Real Estate (13th ed.)

Joseph Ooi (Department of Real Estate, National University of Singapore)

Journal of Property Investment & Finance

ISSN: 1463-578X

Article publication date: 1 April 2003

248

Citation

Ooi, J. (2003), "Real Estate (13th ed.)", Journal of Property Investment & Finance, Vol. 21 No. 2, pp. 203-205. https://doi.org/10.1108/jpif.2003.21.2.203.2

Publisher

:

Emerald Group Publishing Limited


Besides the author, what caught my eyes when I browsed through a catalogue of real estate books was the claim by the publisher that Real Estate is the longest continuously published book in real estate. On reviewing the book, I noticed that the first edition of this book was published way back in 1922 by Prentice‐Hall, with Nelson L. North and Philip A. Benson as the authors. Alfred A. Ring took over as the third author with the fifth edition in 1960, and Jerome Dasso as the fourth author with the eighth edition in 1977. James D. Shilling, who is currently the President of the American Real Estate and Urban Economics Association (AREUEA), became the fifth author of Real Estate in the twelfth edition in 1995. He is the author of this thirteenth edition.

The book contains 703 pages, which are organized in 34 chapters covering many decisions faced in the world of real estate. The chapters are in themselves divided and arranged into six major themes as follows:

  • Part 1 – Value analysis;

  • Part 2 – Appraisal;

  • Part 3 – Property development;

  • Part 4 – Spatial economics;

  • Part 5 – Real estate finance; and

  • Part 6 – Law and brokerage.

The major decision facing most participants in real estate is the investment decision. Why invest in real estate? Which type of property to buy? How much to pay for the property? When to divest? The book devoted nine chapters in Part 1 to help the readers understand these important real estate decision issues. It starts with the basics – investment environment, valuation concepts, risk and return in real estate, federal taxes affecting real estate, and mechanics of fixed‐rate mortgage financing. Besides presenting a step‐by‐step framework to determine after‐tax cash flow and after‐tax equity reversion, Chapter 7 on investment analysis also provides an interesting table contrasting the main value determinants, investment characteristics, principal risks and most likely investor of different property types.

Part 2 focuses on the real estate appraisal process. Comprising only four chapters, it begins with an overview of the appraisal process. This is followed by a discussion on the capitalization approach to valuing income‐property, and the direct sales‐comparison approach to valuing single‐family properties. One common confusion amongst students, and if I may include practitioners as well, is the relationship between discount rates and capitalization rates. I was, therefore, pleased to note that the book dedicated one section to help readers distinguish between discount rates and capitalization rates, and understand how the rates are derived. Part 2 is aptly concluded with a chapter on advanced appraisal topics. However, the coverage was incomplete as the chapter only dealt in depth with two issues – namely, the concept of highest‐and‐best use and valuation of leasehold interests. The application of option pricing to valuation of specific options in real estate ought to have been covered here.
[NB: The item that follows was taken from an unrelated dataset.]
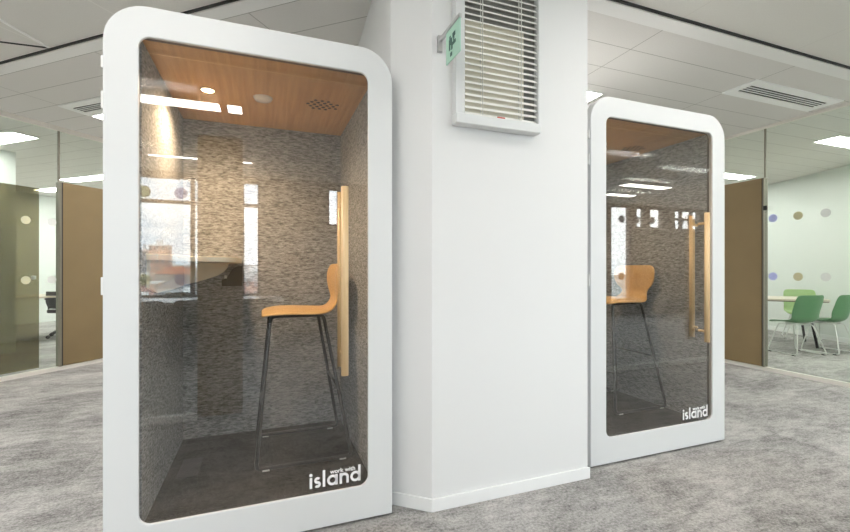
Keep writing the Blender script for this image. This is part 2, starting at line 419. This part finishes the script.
# outer wall behind with its windows
YB = -4.4
wins = [(-4.6, -.98, .72, 2.82, 2.38, 1, [-3.0, -1.165]), (-.36, -.06, .72, 2.82, 2.38, 2, []), (1.18, 1.60, 2.05, 2.8, None, 3, []),
        (2.2, 7.8, .72, 2.82, 2.38, 4, [4.0, 5.9]), (8.35, 9.08, .4, 2.86, None, 5, []), (9.2, 9.6, 2.30, 2.86, None, 6, []),  # the wide window leading this line is unseen, added to let in daylight
        (9.68, 10.25, 2.30, 2.86, None, 7, []), (10.6, 11.7, 2.30, 2.86, 2.6, 8, [10.9, 11.3])]
bm = bmesh.new(); xs = -4.75
for x0, x1, z0, z1, tr, n, mu in wins:
    box(bm, xs, x0, YB-.25, YB, 0, H); box(bm, x0, x1, YB-.25, YB, 0, z0); box(bm, x0, x1, YB-.25, YB, z1, H); xs = x1
box(bm, xs, 12.5, YB-.25, YB, 0, H)
struct('wall_back', bm, M['dim'] if False else plain('taupe back wall', (.30, .27, .23), .8), 'taupe outer wall behind the camera')
for x0, x1, z0, z1, tr, n, mu in wins:
    w = structe(f'window_{n}', (0, 0, 0))
    fb = [(x0, x0+.035, YB-.12, YB-.05, z0, z1), (x1-.035, x1, YB-.12, YB-.05, z0, z1),
          (x0, x1, YB-.12, YB-.05, z0, z0+.04), (x0, x1, YB-.12, YB-.05, z1-.04, z1)]
    if tr: fb.append((x0, x1, YB-.12, YB-.05, tr-.03, tr+.03))
    for u in mu: fb.append((u-.035, u+.035, YB-.12, YB-.05, z0, z1))
    link('window_frame', B(*fb), M['winframe'], w)
    link('window_pane', B((x0+.03, x1-.03, YB-.09, YB-.082, z0+.03, z1-.03)), M['glasso'], w)
    link('window_sill', B((x0-.03, x1+.03, YB-.05, YB+.06, z0-.03, z0)), M['skirt'], w)
    if z1-z0 > 1:
        L = bpy.data.lights.new('portal', 'AREA'); L.shape = 'RECTANGLE'; L.size = x1-x0; L.size_y = z1-z0
        L.cycles.is_portal = True
        lo = bpy.data.objects.new('window_light', L); C.objects.link(lo)
        lo.location = ((x0+x1)/2, YB-.26, (z0+z1)/2); lo.rotation_euler = (PI/2, 0, 0)
        lo.rotation_euler = Vector((0, 1, 0)).to_track_quat('-Z', 'Z').to_euler()

# ------------------------------------------------------------------ ceiling fittings
def lamp(x0, x1, y0, y1, label, grp, grid=False, z=H):
    cx, cy = (x0+x1)/2, (y0+y1)/2; w, h = (x1-x0)/2, (y1-y0)/2
    loc = fg(cx, cy, z) if grid else (cx, cy, z)
    o = empty('ceiling_light', loc, G if grid else 0); tag(o, label, 'ceiling light', grp)
    link('frame', B((-w, w, -h, -h+.012, -.012, 0), (-w, w, h-.012, h, -.012, 0), (-w, -w+.012, -h+.012, h-.012, -.012, 0), (w-.012, w, -h+.012, h-.012, -.012, 0)), M['white_plastic'], o)
    link('diffuser', B((-w+.013, w-.013, -h+.013, h-.013, -.008, -.001)), M['lamp'], o)
    return o
lamp(1.83, 3.07, 3.22, 3.46, 'lit rectangular ceiling light just above the right booth beside the column', 'ceiling lights right wing')
lamp(4.4, 5.4, .95, 1.2, 'added fill light panel on the right corridor ceiling, out of frame', 'added fill lights out of frame')  # unseen panel, added to brighten the right side
lamp(1.9, 3.1, .95, 1.2, 'added fill light panel on the ceiling before the right booth, out of frame', 'added fill lights out of frame')  # added fill for the right booth front, not a known fitting
lamp(-1.2, .0, .75, 1.0, 'added fill light panel on the ceiling before the left booth, out of frame', 'added fill lights out of frame')  # added fill for the left booth front, not a known fitting
for (x0, x1, y0, y1) in ((-3.6, -2.4, .75, 1.0), (-3.3, -2.1, 2.0, 2.25), (6.1, 7.3, 1.3, 1.58), (8.1, 9.2, 7.3, 7.58), (6.3, 7.5, 7.3, 7.58), (6.2, 7.4, 2.2, 2.48), (8.3, 9.3, 6.2, 6.48), (3.6, 4.8, 8.0, 8.28)):
    lamp(x0, x1, y0, y1, 'added fill light panel on the ceiling, out of frame', 'added fill lights out of frame')  # unseen panels added to lift the near area and right room
for (x0, x1, y0, y1) in ((1.0, 1.3, 7.5, 9.0), (1.2, 1.5, 3.0, 4.2), (6.9, 7.2, 7.7, 9.2), (5.1, 5.4, 4.2, 5.4), (1.4, 1.7, 9.0, 10.2), (3.0, 3.3, 9.8, 11.0), (7.0, 7.3, 9.6, 10.8), (6.4, 6.7, 6.4, 7.6)):
    lamp(x0, x1, y0, y1, 'added fill light panel on the left wing ceiling, out of frame', 'added fill lights out of frame', True)  # unseen panels added to lift the left corridor and room
lamp(6.82, 8.05, 3.17, 3.46, 'lit rectangular ceiling light behind the right glazed wall, at the right picture edge', 'ceiling lights right room')
lamp(7.2, 8.4, 5.1, 5.42, 'lit rectangular ceiling light behind the right glazed wall, above the brown door', 'ceiling lights right room')
lamp(3.6, 4.8, 5.6, 5.88, 'lit rectangular ceiling light in the right corridor behind the booth', 'ceiling lights right wing')
lamp(3.17, 3.46, 3.86, 5.05, 'lit rectangular ceiling light in the left corridor beside the grille', 'ceiling lights left wing', True)
lamp(3.22, 3.5, 6.53, 7.75, 'lit rectangular ceiling light behind the left glazed wall, at the left picture edge', 'ceiling lights left room', True)
lamp(5.2, 5.5, 7.7, 9.2, 'lit rectangular ceiling light behind the left glazed wall, above the brown door', 'ceiling lights left room', True)
lamp(5.7, 6.0, 9.7, 10.9, 'furthest lit ceiling light in the left room, above the gap between the doors', 'ceiling lights left room', True)
for (x0, x1, y0, y1) in ((-1.9, -.41, -1.02, -.76), (-.36, -.2, -1.02, -.76), (-1.6, -.9, -3.34, -3.22), (-.33, -.15, -3.34, -3.22), (-4.2, -3, -1.02, -.76),
                         (2.2, 3.4, -1.02, -.76), (4.6, 5.8, -2.55, -2.27), (6.7, 7.9, -2.55, -2.27), (7.2, 8.0, -3.5, -3.25), (9.4, 10.6, -2.5, -2.2), (2.2, 3.4, -3.1, -2.85)):
    lamp(x0, x1, y0, y1, 'lit strip light in the room behind the camera, mirrored in the booth glass', 'ceiling lights behind the camera')

def vent(cx, cy, w, h, rot, label, loc, nslot=4):
    o = empty('ceiling_vent', loc, rot); tag(o, label, 'vent')
    link('frame', B((-w, w, -h, -h*.42, -.01, 0), (-w, w, h*.42, h, -.01, 0), (-w, -w*.88, -h*.42, h*.42, -.01, 0), (w*.88, w, -h*.42, h*.42, -.01, 0)), M['ventwhite'], o)
    link('dark_backing', B((-w*.88, w*.88, -h*.42, h*.42, -.003, -.001)), M['slot'], o)
    bl = bmesh.new(); s = .84*h/nslot
    for k in range(1, nslot): box(bl, -w*.88, w*.88, -h*.42+s*k-.004, -h*.42+s*k+.004, -.01, -.003)
    link('blades', bl, M['ventwhite'], o)
    return o
vent(0, 0, .665, .155, 0, 'white linear air grille in the right wing ceiling', (4.785, 2.66, H))
vent(0, 0, .60, .15, G+PI/2, 'white linear air grille in the left wing ceiling', fg(3.02, 4.47, H), 4)

# ------------------------------------------------------------------ column window with blind
w = structe('window_9', (0, 0, 0), 0, 'white framed high window with ivory venetian blind on the column')
x0, x1, z0, z1, yw = .89, 1.388, 1.925, 2.86, 1.961
link('window_frame', B((x0, x0+.052, yw-.045, yw, z0+.05, z1), (x1-.010, x1, yw-.045, yw, z0+.05, z1), (x0+.052, x1-.010, yw-.045, yw, z1-.05, z1),
     (x0-.002, x1-.004, yw-.06, yw, z0, z0+.05)), M['booth'], w, bevel=.004)
link('backing', B((x0+.05, x1-.01, yw-.006, yw-.002, z0+.05, z1-.05)), M['dim'], w)
link('cream_board', B((x0+.05, x1-.08, yw-.010, yw-.006, z0+.05, 2.475)), M['cream'], w)
bs = bmesh.new(); z = z0+.065
while z < z1-.06:
    box(bs, x0+.056, x1-.012, -.0125, .0125, -.0008, .0008, 0, Matrix.Translation((0, yw-.026, z)) @ Matrix.Rotation(math.radians(48), 4, 'X'))
    z += .0315
link('blind_slats', bs, M['slat'], w)
bc = bmesh.new()
for xx in (1.045, 1.275):
    for dy in (-.038, -.014): tube(bc, [(xx, yw+dy, z0+.055), (xx, yw+dy, z1-.05)], .0022, 6)
link('blind_cords', bc, M['slat'], w)
link('bottom_bar', B((x0+.056, x1-.026, yw-.037, yw-.014, z0+.051, z0+.060)), M['slat'], w)
link('red_tag', B((1.13, 1.175, yw-.040, yw-.037, z0+.052, z0+.064)), M['red'], w)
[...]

Part 3 focuses on property development. Also comprising four chapters, it provides an overview of the property development process and a conceptual basis for making property development decisions. A case example of an office building was employed to illustrate how to calculate the intensity of use for a vacant site. The main argument here is that improvements should be added to a vacant site to the point where the marginal cost equates marginal revenue. At this point, the site will be at its highest‐and‐best use. The choice between redevelopment and refurbishment is also illustrated using the case study of an apartment block.
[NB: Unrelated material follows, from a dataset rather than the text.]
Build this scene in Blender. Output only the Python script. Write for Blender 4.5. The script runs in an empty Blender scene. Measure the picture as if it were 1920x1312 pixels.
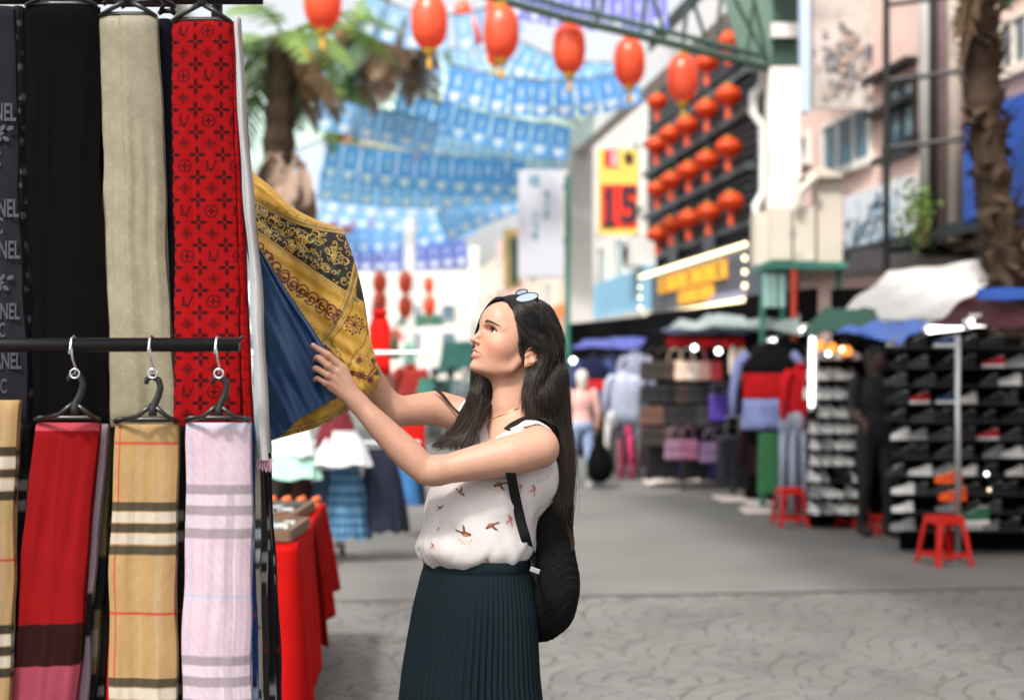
import bpy, math, random, numpy as np
from mathutils import Vector, Matrix
from mathutils.bvhtree import BVHTree
random.seed(7); rng = np.random.default_rng(7)
sc = bpy.context.scene; COL = sc.collection
F = 2667.0; HZ = 700.0; CH = 1.46            # focal length in photo pixels, horizon row, eye height
R = math.radians
# ---------------------------------------------------------------- camera, sky, sun, exposure
cam = bpy.data.cameras.new('camera'); camo = bpy.data.objects.new('camera', cam); COL.objects.link(camo)
cam.lens = 50; cam.sensor_width = 36; cam.shift_y = 44/1920; cam.clip_start = 0.05; cam.clip_end = 2000
camo.location = (0, 0, CH); camo.rotation_euler = (R(90), 0, 0)
cam.dof.use_dof = True; cam.dof.focus_distance = 3.52; cam.dof.aperture_fstop = 2.15
sc.camera = camo
SUN = Vector((-0.26, -0.54, 0.80)).normalized()
w = bpy.data.worlds.new('World'); sc.world = w; w.use_nodes = True
nt = w.node_tree; nt.nodes.clear()
sky = nt.nodes.new('ShaderNodeTexSky'); sky.sky_type = 'NISHITA'; sky.sun_disc = False
sky.sun_elevation = math.asin(SUN.z); sky.sun_rotation = math.atan2(SUN.x, SUN.y); sky.dust_density = 5.0; sky.air_density = 1.2; sky.ozone_density = 0.6
hs = nt.nodes.new('ShaderNodeHueSaturation'); hs.inputs['Saturation'].default_value = 0.22; hs.inputs['Value'].default_value = 1.45
bg = nt.nodes.new('ShaderNodeBackground'); bg.inputs['Strength'].default_value = 0.15
wo = nt.nodes.new('ShaderNodeOutputWorld')
nt.links.new(sky.outputs[0], hs.inputs['Color']); nt.links.new(hs.outputs[0], bg.inputs[0]); nt.links.new(bg.outputs[0], wo.inputs[0])
sl = bpy.data.lights.new('sun', 'SUN'); sl.energy = 3.1; sl.angle = R(5); sl.color = (1, 0.95, 0.87)
so = bpy.data.objects.new('sun', sl); COL.objects.link(so); so.rotation_euler = SUN.to_track_quat('Z', 'Y').to_euler(); so.location = (0, 0, 30)
sc.view_settings.view_transform = 'Standard'; sc.view_settings.look = 'None'; sc.view_settings.gamma = 1; sc.view_settings.exposure = 0.34
sc.view_settings.use_curve_mapping = False
sc.cycles.max_bounces = 7; sc.cycles.diffuse_bounces = 3; sc.cycles.glossy_bounces = 2; sc.cycles.transmission_bounces = 4; sc.cycles.transparent_max_bounces = 8
sc.cycles.sample_clamp_indirect = 6; sc.cycles.caustics_reflective = False; sc.cycles.caustics_refractive = False
try: sc.cycles.use_denoising = True
except Exception: pass
# ---------------------------------------------------------------- helpers
TH = math.atan(0.126); ct, st = math.cos(TH), math.sin(TH)
def P(x, y, Y): return Vector(((x-960)*Y/F, Y, CH+(HZ-y)*Y/F))           # a point seen at photo pixel x,y at depth Y
def W(s, t, z=0): return Vector((s*ct-t*st, s*st+t*ct, z))               # street frame: s to the right, t along the street
def FS(x, y, s):                                                          # pixel on a wall at s -> (t, z)
    k = (x-960)/F; Y = s/(ct*k+st); return (-st*k*Y+ct*Y, CH+(HZ-y)*Y/F)
def lin(c):
    return tuple(((v/12.92) if v <= .04045 else ((v+.055)/1.055)**2.4) for v in c)
def rgb(h): return lin(tuple(int(h[i:i+2], 16)/255 for i in (0, 2, 4)))
MC = {}
def mat(name, col=(.5, .5, .5), rough=.7, metal=0., var=.12, vs=8., bump=0., bs=60., emit=0., vcol=False, trans=0., sheen=0., spec=.5, sss=0., aniso=None, alpha=None, coord='Object', weave=0., streak=0.):
    if name in MC: return MC[name]
    m = bpy.data.materials.new(name); m.use_nodes = True; MC[name] = m
    t = m.node_tree; N = t.nodes; L = t.links; b = N['Principled BSDF']
    b.inputs['Roughness'].default_value = rough; b.inputs['Metallic'].default_value = metal; b.inputs['Specular IOR Level'].default_value = spec
    tc = N.new('ShaderNodeTexCoord')
    if vcol:
        src = N.new('ShaderNodeVertexColor'); src.layer_name = 'Col'; out = src.outputs[0]
    else:
        src = N.new('ShaderNodeRGB'); src.outputs[0].default_value = (*col, 1); out = src.outputs[0]
    if var > 0:
        no = N.new('ShaderNodeTexNoise'); no.inputs['Scale'].default_value = vs; no.inputs['Detail'].default_value = 5; no.inputs['Roughness'].default_value = .6
        mp = N.new('ShaderNodeMapping'); L.new(tc.outputs[coord], mp.inputs[0]); L.new(mp.outputs[0], no.inputs['Vector'])
        if streak: mp.inputs['Scale'].default_value = (1, 1, streak)
        oi = N.new('ShaderNodeObjectInfo'); ad = N.new('ShaderNodeVectorMath'); ad.operation = 'ADD'
        L.new(oi.outputs['Location'], ad.inputs[1]); L.new(tc.outputs[coord], ad.inputs[0]); L.new(ad.outputs[0], mp.inputs[0])
        mr = N.new('ShaderNodeMapRange'); mr.inputs[1].default_value = .3; mr.inputs[2].default_value = .7; mr.inputs[3].default_value = 1-var; mr.inputs[4].default_value = 1+var
        L.new(no.outputs[0], mr.inputs[0])
        mx = N.new('ShaderNodeVectorMath'); mx.operation = 'SCALE'; L.new(out, mx.inputs[0]); L.new(mr.outputs[0], mx.inputs['Scale']); out = mx.outputs[0]
        m2 = N.new('ShaderNodeMapRange'); m2.inputs[3].default_value = max(0, rough-.08); m2.inputs[4].default_value = min(1, rough+.08); L.new(no.outputs[0], m2.inputs[0]); L.new(m2.outputs[0], b.inputs['Roughness'])
    L.new(out, b.inputs['Base Color'])
    if bump or weave:
        nb = N.new('ShaderNodeTexNoise'); nb.inputs['Scale'].default_value = bs; nb.inputs['Detail'].default_value = 4; L.new(tc.outputs['Object'], nb.inputs['Vector'])
        bp = N.new('ShaderNodeBump'); bp.inputs['Strength'].default_value = bump or weave; bp.inputs['Distance'].default_value = .01 if bump else .001
        L.new(nb.outputs[0], bp.inputs['Height']); L.new(bp.outputs[0], b.inputs['Normal'])
    if emit:
        b.inputs['Emission Strength'].default_value = emit
        if vcol: L.new(src.outputs[0], b.inputs['Emission Color'])
        else: b.inputs['Emission Color'].default_value = (*col, 1)
    if sheen: b.inputs['Sheen Weight'].default_value = sheen
    if sss: b.inputs['Subsurface Weight'].default_value = sss; b.inputs['Subsurface Radius'].default_value = (.012, .005, .003); b.inputs['Subsurface Scale'].default_value = 1
    if trans:
        tr = N.new('ShaderNodeBsdfTranslucent'); L.new(out, tr.inputs[0]); ms = N.new('ShaderNodeMixShader'); ms.inputs[0].default_value = trans
        L.new(b.outputs[0], ms.inputs[1]); L.new(tr.outputs[0], ms.inputs[2]); L.new(ms.outputs[0], N['Material Output'].inputs[0])
    if alpha is not None: b.inputs['Alpha'].default_value = alpha
    return m
FR = {}                                                                   # object name -> world matrix of its frame
def frame(o):
    while o is not None and o.name not in FR: o = o.parent
    return FR[o.name] if o is not None else Matrix()
def tag(o, label=None, cat=None, group=None, kind=None):
    for k, v in (('label', label), ('category', cat), ('group', group), ('kind', kind)):
        if v: o[k] = v
    return o
def thing(name, label, cat, loc=(0, 0, 0), rz=0., group=None, kind=None):
    o = bpy.data.objects.new(name, None); COL.objects.link(o); o.location = loc; o.rotation_euler = (0, 0, rz); o.empty_display_size = .1
    FR[o.name] = Matrix.Translation(loc) @ Matrix.Rotation(rz, 4, 'Z')
    return tag(o, label, cat, group, kind)
def rotm(rx=0, ry=0, rz=0): return np.array((Matrix.Rotation(rz, 3, 'Z') @ Matrix.Rotation(ry, 3, 'Y') @ Matrix.Rotation(rx, 3, 'X')))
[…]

Part 4 covers spatial economics and urban area structures. Comprising three chapters, it gives an appreciation on why urban areas grow, and how land is allocated among different users. The interaction of supply and demand in local real estate markets is examined in Chapter 19. A framework to conduct a market study and feasibility analysis is presented in Chapter 20.

Part 5 is devoted to real estate finance issues. It has five chapters covering debt and equity financing, real estate investment trusts (REITs), mortgage underwriting and securitization, and homeownership financing. Of all the chapters in the book, I find Chapter 22 on REITs most interesting and comprehensive in its coverage. The chapter gives a good conceptual understanding of REITs – how they operate, the various REIT structures, and how REIT dividends relate to return. It also illustrated how REITs are valued, and discussed the factors that may influence REIT values. The consequences of companies choosing not to be structured as REITs but as real estate operating companies, which are similar in nature to property companies, is also covered. At the end, the author also posed a very pertinent question – why equity securitization works in America and not in other countries?

Part 6, comprising nine chapters, covers a variety of topics on real property rights and interests, leasing and lease analysis, government limitations to ownership, brokerage, sale and purchase contracts, and title transfer and closing.

In summary, the book attempted to cover a wide range of real estate issues. This is both its strength as well as its weakness. Strength because it provides an integrated framework for readers to appreciate the dynamic relationships between real estate issues. However, because of the wide scope, some of the topics are not discussed in depth. Overall, it is well written and the book is appropriate for use as a reference for university students and practitioners.